Beth Thea was familiar with the home as he had previously worked there doing cleaning jobs. To enter, he climbed onto the roof of an adjacent building and accessed the bedroom through a window after removing a grate. Once inside, he woke Edwards, strangled her, and brutally assaulted her. Before fleeing, he searched the room and stole several gold rings.
The body was discovered that same morning by a family living on the lower floor. At the scene, investigators found muddy footprints and a key piece of evidence, a celluloid ring with the initial R, which belonged to Betha. He was captured on June 10th while hiding in bushes near the Ohio River. After his arrest, he confessed multiple times and revealed where he had hidden the stolen jewelry, which was later recovered by police.
To ensure a public execution, the prosecution made a strategic decision to charge him only with rape.
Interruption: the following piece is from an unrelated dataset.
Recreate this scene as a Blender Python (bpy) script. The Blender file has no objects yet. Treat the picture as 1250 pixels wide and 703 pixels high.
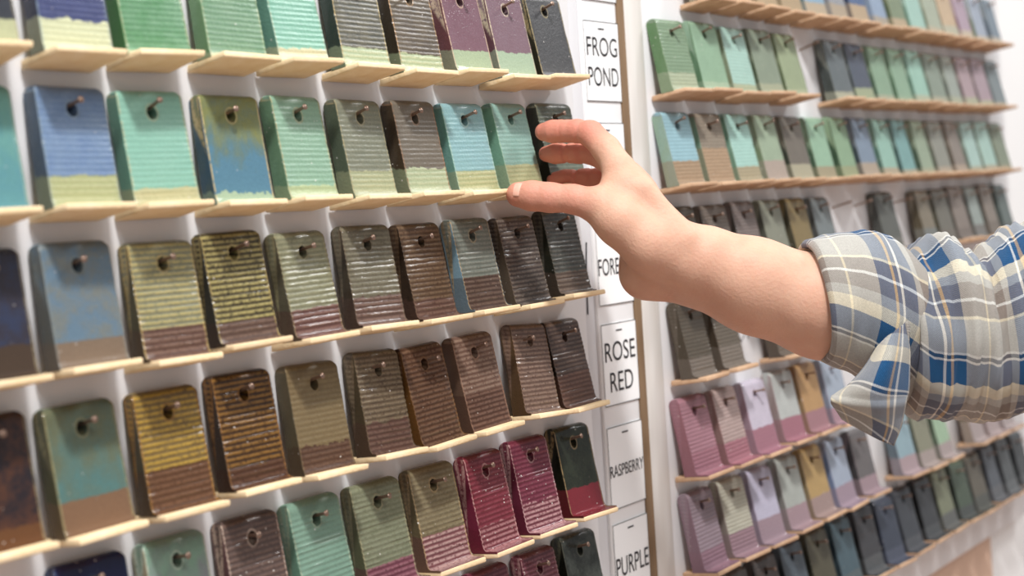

At the time, murder was punished with a private execution in the electric chair, but a 1920 law allowed those convicted of rape to be publicly hanged in the county where the crime was committed. The execution was set for August 14th, 1936, and drew around 20,000 people, turning the city into a kind of spectacle.
Images from the time show entire families attending, while food and drinks were sold, and people traveled from other states to witness the event. The execution was overseen by Florence Thompson, who became the first female sheriff to carry out an execution in the United States after taking over the position from her deceased husband.
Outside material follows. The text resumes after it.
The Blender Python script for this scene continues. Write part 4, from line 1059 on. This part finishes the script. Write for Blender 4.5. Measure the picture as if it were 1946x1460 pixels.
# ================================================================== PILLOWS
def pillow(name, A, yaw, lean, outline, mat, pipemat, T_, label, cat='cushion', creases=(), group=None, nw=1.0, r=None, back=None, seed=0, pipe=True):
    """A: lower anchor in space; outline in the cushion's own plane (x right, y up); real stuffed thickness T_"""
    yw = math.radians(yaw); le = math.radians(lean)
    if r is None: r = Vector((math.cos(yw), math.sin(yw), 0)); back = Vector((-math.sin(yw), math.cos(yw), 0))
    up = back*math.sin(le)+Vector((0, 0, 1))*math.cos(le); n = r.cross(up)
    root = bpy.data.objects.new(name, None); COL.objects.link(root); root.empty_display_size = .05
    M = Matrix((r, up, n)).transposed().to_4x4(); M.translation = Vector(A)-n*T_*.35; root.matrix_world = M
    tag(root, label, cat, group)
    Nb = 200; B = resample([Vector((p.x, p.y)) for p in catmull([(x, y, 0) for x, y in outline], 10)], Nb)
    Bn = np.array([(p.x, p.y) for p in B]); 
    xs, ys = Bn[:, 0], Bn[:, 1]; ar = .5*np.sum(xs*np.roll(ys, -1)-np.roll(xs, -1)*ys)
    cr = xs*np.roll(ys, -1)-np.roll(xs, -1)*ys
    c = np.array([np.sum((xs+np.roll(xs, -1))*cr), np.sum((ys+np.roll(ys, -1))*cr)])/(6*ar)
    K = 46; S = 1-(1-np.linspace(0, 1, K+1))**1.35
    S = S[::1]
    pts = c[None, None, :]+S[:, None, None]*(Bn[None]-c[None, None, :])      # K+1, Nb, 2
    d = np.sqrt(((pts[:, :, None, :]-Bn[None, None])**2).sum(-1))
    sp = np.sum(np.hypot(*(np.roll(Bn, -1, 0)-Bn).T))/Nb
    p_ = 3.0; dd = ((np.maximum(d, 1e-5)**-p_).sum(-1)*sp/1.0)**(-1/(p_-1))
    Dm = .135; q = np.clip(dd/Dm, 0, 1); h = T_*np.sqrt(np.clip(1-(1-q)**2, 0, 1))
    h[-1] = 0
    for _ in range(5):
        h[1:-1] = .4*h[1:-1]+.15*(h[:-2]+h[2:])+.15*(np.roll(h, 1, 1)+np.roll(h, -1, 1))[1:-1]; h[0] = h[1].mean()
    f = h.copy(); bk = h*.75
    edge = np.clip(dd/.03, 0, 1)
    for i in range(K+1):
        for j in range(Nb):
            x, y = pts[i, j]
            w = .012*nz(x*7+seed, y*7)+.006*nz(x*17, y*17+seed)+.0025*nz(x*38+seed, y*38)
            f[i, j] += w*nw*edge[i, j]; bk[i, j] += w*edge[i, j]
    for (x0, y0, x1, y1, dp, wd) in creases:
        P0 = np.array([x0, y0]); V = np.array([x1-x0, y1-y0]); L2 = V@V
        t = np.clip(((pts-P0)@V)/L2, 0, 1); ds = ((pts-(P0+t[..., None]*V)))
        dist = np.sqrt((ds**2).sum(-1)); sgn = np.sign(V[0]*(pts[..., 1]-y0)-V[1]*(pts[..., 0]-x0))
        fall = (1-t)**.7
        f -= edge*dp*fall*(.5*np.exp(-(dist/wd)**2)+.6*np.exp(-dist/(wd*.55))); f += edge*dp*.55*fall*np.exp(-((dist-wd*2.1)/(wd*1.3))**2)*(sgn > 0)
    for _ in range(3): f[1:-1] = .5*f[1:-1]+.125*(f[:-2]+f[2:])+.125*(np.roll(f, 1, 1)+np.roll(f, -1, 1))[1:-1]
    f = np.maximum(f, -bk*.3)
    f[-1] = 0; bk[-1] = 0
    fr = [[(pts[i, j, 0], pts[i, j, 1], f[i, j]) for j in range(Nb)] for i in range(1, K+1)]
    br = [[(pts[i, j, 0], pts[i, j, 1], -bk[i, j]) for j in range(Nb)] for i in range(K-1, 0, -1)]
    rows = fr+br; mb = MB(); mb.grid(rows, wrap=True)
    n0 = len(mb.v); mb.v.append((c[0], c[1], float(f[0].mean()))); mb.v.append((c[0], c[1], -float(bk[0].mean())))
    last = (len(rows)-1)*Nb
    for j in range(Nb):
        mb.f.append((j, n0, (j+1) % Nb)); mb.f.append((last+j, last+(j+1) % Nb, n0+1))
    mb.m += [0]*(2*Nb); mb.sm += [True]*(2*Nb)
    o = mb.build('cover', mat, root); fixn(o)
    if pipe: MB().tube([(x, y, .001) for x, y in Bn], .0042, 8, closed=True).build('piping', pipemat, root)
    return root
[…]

In his last meal before being taken to the gallows at 5:20 a.m., Bethea requested fried chicken, pork chops, and watermelon. According to records, before climbing the 13 steps to the gallows, he asked to remove his shoes because he did not want to die wearing them. He gave no final words.
The execution lasted several minutes and he was pronounced dead shortly after. Following the act, part of the crowd rushed the site to take souvenirs, tearing pieces from the hood. As a result of this case, Kentucky officially banned public executions in 1938.